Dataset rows
--- --- ---

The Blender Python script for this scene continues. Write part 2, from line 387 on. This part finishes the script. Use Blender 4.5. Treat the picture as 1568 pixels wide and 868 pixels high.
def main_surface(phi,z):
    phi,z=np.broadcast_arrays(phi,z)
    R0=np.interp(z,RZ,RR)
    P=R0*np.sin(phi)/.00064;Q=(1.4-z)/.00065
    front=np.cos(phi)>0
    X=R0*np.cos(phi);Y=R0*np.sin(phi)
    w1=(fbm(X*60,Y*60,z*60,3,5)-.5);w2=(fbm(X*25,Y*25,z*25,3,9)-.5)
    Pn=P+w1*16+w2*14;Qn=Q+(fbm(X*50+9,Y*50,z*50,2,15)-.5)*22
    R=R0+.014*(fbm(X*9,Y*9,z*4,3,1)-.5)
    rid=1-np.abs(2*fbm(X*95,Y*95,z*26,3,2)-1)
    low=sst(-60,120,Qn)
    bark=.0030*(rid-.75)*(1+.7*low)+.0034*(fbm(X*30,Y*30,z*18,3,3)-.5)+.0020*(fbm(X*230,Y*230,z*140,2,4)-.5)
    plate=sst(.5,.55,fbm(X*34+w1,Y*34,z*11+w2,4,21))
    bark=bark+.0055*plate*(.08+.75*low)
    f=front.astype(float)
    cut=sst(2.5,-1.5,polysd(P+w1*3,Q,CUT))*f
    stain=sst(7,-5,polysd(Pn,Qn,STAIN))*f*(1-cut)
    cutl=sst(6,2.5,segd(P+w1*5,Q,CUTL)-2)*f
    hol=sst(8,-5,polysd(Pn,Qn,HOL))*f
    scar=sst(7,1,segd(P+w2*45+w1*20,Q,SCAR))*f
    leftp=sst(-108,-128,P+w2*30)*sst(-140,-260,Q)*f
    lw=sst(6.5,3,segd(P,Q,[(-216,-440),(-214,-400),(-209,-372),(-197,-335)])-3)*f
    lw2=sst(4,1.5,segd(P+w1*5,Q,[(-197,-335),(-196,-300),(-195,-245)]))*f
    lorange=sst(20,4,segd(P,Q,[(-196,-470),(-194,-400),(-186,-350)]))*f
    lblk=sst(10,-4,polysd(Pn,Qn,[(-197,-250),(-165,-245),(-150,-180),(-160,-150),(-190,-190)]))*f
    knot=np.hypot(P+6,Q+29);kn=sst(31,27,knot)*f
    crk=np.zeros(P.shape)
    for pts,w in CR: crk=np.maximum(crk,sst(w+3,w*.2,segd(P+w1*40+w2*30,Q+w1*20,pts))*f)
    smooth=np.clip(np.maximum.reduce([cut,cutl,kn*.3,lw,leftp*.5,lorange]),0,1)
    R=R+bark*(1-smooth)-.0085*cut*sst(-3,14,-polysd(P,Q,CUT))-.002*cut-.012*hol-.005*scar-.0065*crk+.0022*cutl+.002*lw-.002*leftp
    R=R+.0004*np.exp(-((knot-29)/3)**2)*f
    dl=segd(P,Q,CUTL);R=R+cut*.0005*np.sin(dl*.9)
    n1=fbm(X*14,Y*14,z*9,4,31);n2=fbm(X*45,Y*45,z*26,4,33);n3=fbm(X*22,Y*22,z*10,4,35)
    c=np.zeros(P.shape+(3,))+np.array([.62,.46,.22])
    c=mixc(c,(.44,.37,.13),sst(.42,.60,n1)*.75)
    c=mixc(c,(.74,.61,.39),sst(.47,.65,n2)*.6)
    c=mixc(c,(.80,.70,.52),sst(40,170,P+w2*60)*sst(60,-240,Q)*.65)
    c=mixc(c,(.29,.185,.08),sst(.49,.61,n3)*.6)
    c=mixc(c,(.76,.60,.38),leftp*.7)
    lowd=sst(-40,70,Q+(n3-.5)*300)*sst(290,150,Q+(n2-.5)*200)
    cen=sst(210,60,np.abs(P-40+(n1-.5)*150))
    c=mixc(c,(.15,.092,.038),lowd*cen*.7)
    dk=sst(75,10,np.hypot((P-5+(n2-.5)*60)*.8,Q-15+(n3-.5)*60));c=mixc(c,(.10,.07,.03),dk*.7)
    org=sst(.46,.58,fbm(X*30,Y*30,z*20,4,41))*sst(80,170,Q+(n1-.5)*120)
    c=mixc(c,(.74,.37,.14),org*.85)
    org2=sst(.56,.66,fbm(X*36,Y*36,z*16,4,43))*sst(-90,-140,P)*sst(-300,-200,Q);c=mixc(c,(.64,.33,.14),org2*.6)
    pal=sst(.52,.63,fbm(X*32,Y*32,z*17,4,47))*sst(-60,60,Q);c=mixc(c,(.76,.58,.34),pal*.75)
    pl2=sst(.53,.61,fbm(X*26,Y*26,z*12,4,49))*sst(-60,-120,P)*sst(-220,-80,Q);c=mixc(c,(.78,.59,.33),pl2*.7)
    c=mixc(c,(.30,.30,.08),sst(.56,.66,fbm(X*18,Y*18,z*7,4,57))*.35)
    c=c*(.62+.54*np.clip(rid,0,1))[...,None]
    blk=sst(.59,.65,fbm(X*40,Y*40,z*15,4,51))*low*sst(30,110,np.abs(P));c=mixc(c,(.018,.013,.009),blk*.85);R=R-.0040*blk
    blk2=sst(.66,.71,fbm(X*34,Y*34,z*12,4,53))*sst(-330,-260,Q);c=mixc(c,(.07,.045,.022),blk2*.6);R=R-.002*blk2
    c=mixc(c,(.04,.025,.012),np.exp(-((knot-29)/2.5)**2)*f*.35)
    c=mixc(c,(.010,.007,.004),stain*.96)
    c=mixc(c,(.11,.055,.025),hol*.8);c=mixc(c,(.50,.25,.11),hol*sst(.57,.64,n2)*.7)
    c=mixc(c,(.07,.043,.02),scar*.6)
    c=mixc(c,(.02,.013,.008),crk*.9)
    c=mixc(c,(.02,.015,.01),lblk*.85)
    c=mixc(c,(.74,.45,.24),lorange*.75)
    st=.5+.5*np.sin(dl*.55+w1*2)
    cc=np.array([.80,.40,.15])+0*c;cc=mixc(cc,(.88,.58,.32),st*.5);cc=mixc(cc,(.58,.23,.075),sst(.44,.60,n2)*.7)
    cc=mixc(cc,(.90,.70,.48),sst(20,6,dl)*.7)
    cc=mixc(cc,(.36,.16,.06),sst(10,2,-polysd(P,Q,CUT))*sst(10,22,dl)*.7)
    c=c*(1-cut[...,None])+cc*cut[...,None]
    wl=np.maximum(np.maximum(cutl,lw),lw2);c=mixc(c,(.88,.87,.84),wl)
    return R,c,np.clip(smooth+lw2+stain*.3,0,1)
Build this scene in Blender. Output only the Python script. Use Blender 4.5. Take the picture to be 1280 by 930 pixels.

--- --- ---

### Work to do
Reproduce the records in full, exactly as written.

### The reply
The Blender Python script for this scene continues. Write part 2, from line 387 on. This part finishes the script. Use Blender 4.5. Treat the picture as 1568 pixels wide and 868 pixels high.
def main_surface(phi,z):
    phi,z=np.broadcast_arrays(phi,z)
    R0=np.interp(z,RZ,RR)
    P=R0*np.sin(phi)/.00064;Q=(1.4-z)/.00065
    front=np.cos(phi)>0
    X=R0*np.cos(phi);Y=R0*np.sin(phi)
    w1=(fbm(X*60,Y*60,z*60,3,5)-.5);w2=(fbm(X*25,Y*25,z*25,3,9)-.5)
    Pn=P+w1*16+w2*14;Qn=Q+(fbm(X*50+9,Y*50,z*50,2,15)-.5)*22
    R=R0+.014*(fbm(X*9,Y*9,z*4,3,1)-.5)
    rid=1-np.abs(2*fbm(X*95,Y*95,z*26,3,2)-1)
    low=sst(-60,120,Qn)
    bark=.0030*(rid-.75)*(1+.7*low)+.0034*(fbm(X*30,Y*30,z*18,3,3)-.5)+.0020*(fbm(X*230,Y*230,z*140,2,4)-.5)
    plate=sst(.5,.55,fbm(X*34+w1,Y*34,z*11+w2,4,21))
    bark=bark+.0055*plate*(.08+.75*low)
    f=front.astype(float)
    cut=sst(2.5,-1.5,polysd(P+w1*3,Q,CUT))*f
    stain=sst(7,-5,polysd(Pn,Qn,STAIN))*f*(1-cut)
    cutl=sst(6,2.5,segd(P+w1*5,Q,CUTL)-2)*f
    hol=sst(8,-5,polysd(Pn,Qn,HOL))*f
    scar=sst(7,1,segd(P+w2*45+w1*20,Q,SCAR))*f
    leftp=sst(-108,-128,P+w2*30)*sst(-140,-260,Q)*f
    lw=sst(6.5,3,segd(P,Q,[(-216,-440),(-214,-400),(-209,-372),(-197,-335)])-3)*f
    lw2=sst(4,1.5,segd(P+w1*5,Q,[(-197,-335),(-196,-300),(-195,-245)]))*f
    lorange=sst(20,4,segd(P,Q,[(-196,-470),(-194,-400),(-186,-350)]))*f
    lblk=sst(10,-4,polysd(Pn,Qn,[(-197,-250),(-165,-245),(-150,-180),(-160,-150),(-190,-190)]))*f
    knot=np.hypot(P+6,Q+29);kn=sst(31,27,knot)*f
    crk=np.zeros(P.shape)
    for pts,w in CR: crk=np.maximum(crk,sst(w+3,w*.2,segd(P+w1*40+w2*30,Q+w1*20,pts))*f)
    smooth=np.clip(np.maximum.reduce([cut,cutl,kn*.3,lw,leftp*.5,lorange]),0,1)
    R=R+bark*(1-smooth)-.0085*cut*sst(-3,14,-polysd(P,Q,CUT))-.002*cut-.012*hol-.005*scar-.0065*crk+.0022*cutl+.002*lw-.002*leftp
    R=R+.0004*np.exp(-((knot-29)/3)**2)*f
    dl=segd(P,Q,CUTL);R=R+cut*.0005*np.sin(dl*.9)
    n1=fbm(X*14,Y*14,z*9,4,31);n2=fbm(X*45,Y*45,z*26,4,33);n3=fbm(X*22,Y*22,z*10,4,35)
    c=np.zeros(P.shape+(3,))+np.array([.62,.46,.22])
    c=mixc(c,(.44,.37,.13),sst(.42,.60,n1)*.75)
    c=mixc(c,(.74,.61,.39),sst(.47,.65,n2)*.6)
    c=mixc(c,(.80,.70,.52),sst(40,170,P+w2*60)*sst(60,-240,Q)*.65)
    c=mixc(c,(.29,.185,.08),sst(.49,.61,n3)*.6)
    c=mixc(c,(.76,.60,.38),leftp*.7)
    lowd=sst(-40,70,Q+(n3-.5)*300)*sst(290,150,Q+(n2-.5)*200)
    cen=sst(210,60,np.abs(P-40+(n1-.5)*150))
    c=mixc(c,(.15,.092,.038),lowd*cen*.7)
    dk=sst(75,10,np.hypot((P-5+(n2-.5)*60)*.8,Q-15+(n3-.5)*60));c=mixc(c,(.10,.07,.03),dk*.7)
    org=sst(.46,.58,fbm(X*30,Y*30,z*20,4,41))*sst(80,170,Q+(n1-.5)*120)
    c=mixc(c,(.74,.37,.14),org*.85)
    org2=sst(.56,.66,fbm(X*36,Y*36,z*16,4,43))*sst(-90,-140,P)*sst(-300,-200,Q);c=mixc(c,(.64,.33,.14),org2*.6)
    pal=sst(.52,.63,fbm(X*32,Y*32,z*17,4,47))*sst(-60,60,Q);c=mixc(c,(.76,.58,.34),pal*.75)
    pl2=sst(.53,.61,fbm(X*26,Y*26,z*12,4,49))*sst(-60,-120,P)*sst(-220,-80,Q);c=mixc(c,(.78,.59,.33),pl2*.7)
    c=mixc(c,(.30,.30,.08),sst(.56,.66,fbm(X*18,Y*18,z*7,4,57))*.35)
    c=c*(.62+.54*np.clip(rid,0,1))[...,None]
    blk=sst(.59,.65,fbm(X*40,Y*40,z*15,4,51))*low*sst(30,110,np.abs(P));c=mixc(c,(.018,.013,.009),blk*.85);R=R-.0040*blk
    blk2=sst(.66,.71,fbm(X*34,Y*34,z*12,4,53))*sst(-330,-260,Q);c=mixc(c,(.07,.045,.022),blk2*.6);R=R-.002*blk2
    c=mixc(c,(.04,.025,.012),np.exp(-((knot-29)/2.5)**2)*f*.35)
    c=mixc(c,(.010,.007,.004),stain*.96)
    c=mixc(c,(.11,.055,.025),hol*.8);c=mixc(c,(.50,.25,.11),hol*sst(.57,.64,n2)*.7)
    c=mixc(c,(.07,.043,.02),scar*.6)
    c=mixc(c,(.02,.013,.008),crk*.9)
    c=mixc(c,(.02,.015,.01),lblk*.85)
    c=mixc(c,(.74,.45,.24),lorange*.75)
    st=.5+.5*np.sin(dl*.55+w1*2)
    cc=np.array([.80,.40,.15])+0*c;cc=mixc(cc,(.88,.58,.32),st*.5);cc=mixc(cc,(.58,.23,.075),sst(.44,.60,n2)*.7)
    cc=mixc(cc,(.90,.70,.48),sst(20,6,dl)*.7)
    cc=mixc(cc,(.36,.16,.06),sst(10,2,-polysd(P,Q,CUT))*sst(10,22,dl)*.7)
    c=c*(1-cut[...,None])+cc*cut[...,None]
    wl=np.maximum(np.maximum(cutl,lw),lw2);c=mixc(c,(.88,.87,.84),wl)
    return R,c,np.clip(smooth+lw2+stain*.3,0,1)
Build this scene in Blender. Output only the Python script. Use Blender 4.5. Take the picture to be 1280 by 930 pixels.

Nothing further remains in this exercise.